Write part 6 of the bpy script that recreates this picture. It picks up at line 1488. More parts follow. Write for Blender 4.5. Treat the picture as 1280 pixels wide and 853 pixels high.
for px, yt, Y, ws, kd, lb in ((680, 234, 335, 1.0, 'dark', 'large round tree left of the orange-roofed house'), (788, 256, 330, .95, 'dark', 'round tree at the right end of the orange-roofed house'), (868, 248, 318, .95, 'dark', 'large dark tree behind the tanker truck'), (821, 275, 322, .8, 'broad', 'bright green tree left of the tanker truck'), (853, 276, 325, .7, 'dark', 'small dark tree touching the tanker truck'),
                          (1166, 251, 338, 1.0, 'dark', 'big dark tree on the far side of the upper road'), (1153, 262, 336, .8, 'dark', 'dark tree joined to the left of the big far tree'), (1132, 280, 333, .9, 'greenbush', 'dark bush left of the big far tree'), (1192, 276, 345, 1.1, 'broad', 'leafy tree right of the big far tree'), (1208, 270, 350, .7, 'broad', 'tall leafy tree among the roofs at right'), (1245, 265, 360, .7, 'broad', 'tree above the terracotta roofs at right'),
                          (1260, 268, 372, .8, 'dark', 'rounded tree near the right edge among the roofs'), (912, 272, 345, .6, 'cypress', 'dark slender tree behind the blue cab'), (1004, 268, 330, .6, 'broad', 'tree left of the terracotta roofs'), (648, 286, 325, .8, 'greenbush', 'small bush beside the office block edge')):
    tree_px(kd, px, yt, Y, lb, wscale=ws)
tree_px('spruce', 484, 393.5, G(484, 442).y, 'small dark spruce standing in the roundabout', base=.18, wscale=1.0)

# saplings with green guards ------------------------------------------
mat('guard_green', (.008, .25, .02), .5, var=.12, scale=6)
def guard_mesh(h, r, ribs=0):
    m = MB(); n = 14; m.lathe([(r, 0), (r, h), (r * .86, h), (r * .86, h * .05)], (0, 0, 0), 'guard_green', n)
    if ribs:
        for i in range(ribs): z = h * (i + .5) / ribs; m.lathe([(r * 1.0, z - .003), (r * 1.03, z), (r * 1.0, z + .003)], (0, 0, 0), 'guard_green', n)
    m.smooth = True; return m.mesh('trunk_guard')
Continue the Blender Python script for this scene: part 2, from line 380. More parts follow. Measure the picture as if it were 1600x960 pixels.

- - - - - - -

» What you need to do
Repeat every line of the records above exactly.

» Response
Write part 6 of the bpy script that recreates this picture. It picks up at line 1488. More parts follow. Write for Blender 4.5. Treat the picture as 1280 pixels wide and 853 pixels high.
for px, yt, Y, ws, kd, lb in ((680, 234, 335, 1.0, 'dark', 'large round tree left of the orange-roofed house'), (788, 256, 330, .95, 'dark', 'round tree at the right end of the orange-roofed house'), (868, 248, 318, .95, 'dark', 'large dark tree behind the tanker truck'), (821, 275, 322, .8, 'broad', 'bright green tree left of the tanker truck'), (853, 276, 325, .7, 'dark', 'small dark tree touching the tanker truck'),
                          (1166, 251, 338, 1.0, 'dark', 'big dark tree on the far side of the upper road'), (1153, 262, 336, .8, 'dark', 'dark tree joined to the left of the big far tree'), (1132, 280, 333, .9, 'greenbush', 'dark bush left of the big far tree'), (1192, 276, 345, 1.1, 'broad', 'leafy tree right of the big far tree'), (1208, 270, 350, .7, 'broad', 'tall leafy tree among the roofs at right'), (1245, 265, 360, .7, 'broad', 'tree above the terracotta roofs at right'),
                          (1260, 268, 372, .8, 'dark', 'rounded tree near the right edge among the roofs'), (912, 272, 345, .6, 'cypress', 'dark slender tree behind the blue cab'), (1004, 268, 330, .6, 'broad', 'tree left of the terracotta roofs'), (648, 286, 325, .8, 'greenbush', 'small bush beside the office block edge')):
    tree_px(kd, px, yt, Y, lb, wscale=ws)
tree_px('spruce', 484, 393.5, G(484, 442).y, 'small dark spruce standing in the roundabout', base=.18, wscale=1.0)

# saplings with green guards ------------------------------------------
mat('guard_green', (.008, .25, .02), .5, var=.12, scale=6)
def guard_mesh(h, r, ribs=0):
    m = MB(); n = 14; m.lathe([(r, 0), (r, h), (r * .86, h), (r * .86, h * .05)], (0, 0, 0), 'guard_green', n)
    if ribs:
        for i in range(ribs): z = h * (i + .5) / ribs; m.lathe([(r * 1.0, z - .003), (r * 1.03, z), (r * 1.0, z + .003)], (0, 0, 0), 'guard_green', n)
    m.smooth = True; return m.mesh('trunk_guard')
Continue the Blender Python script for this scene: part 2, from line 380. More parts follow. Measure the picture as if it were 1600x960 pixels.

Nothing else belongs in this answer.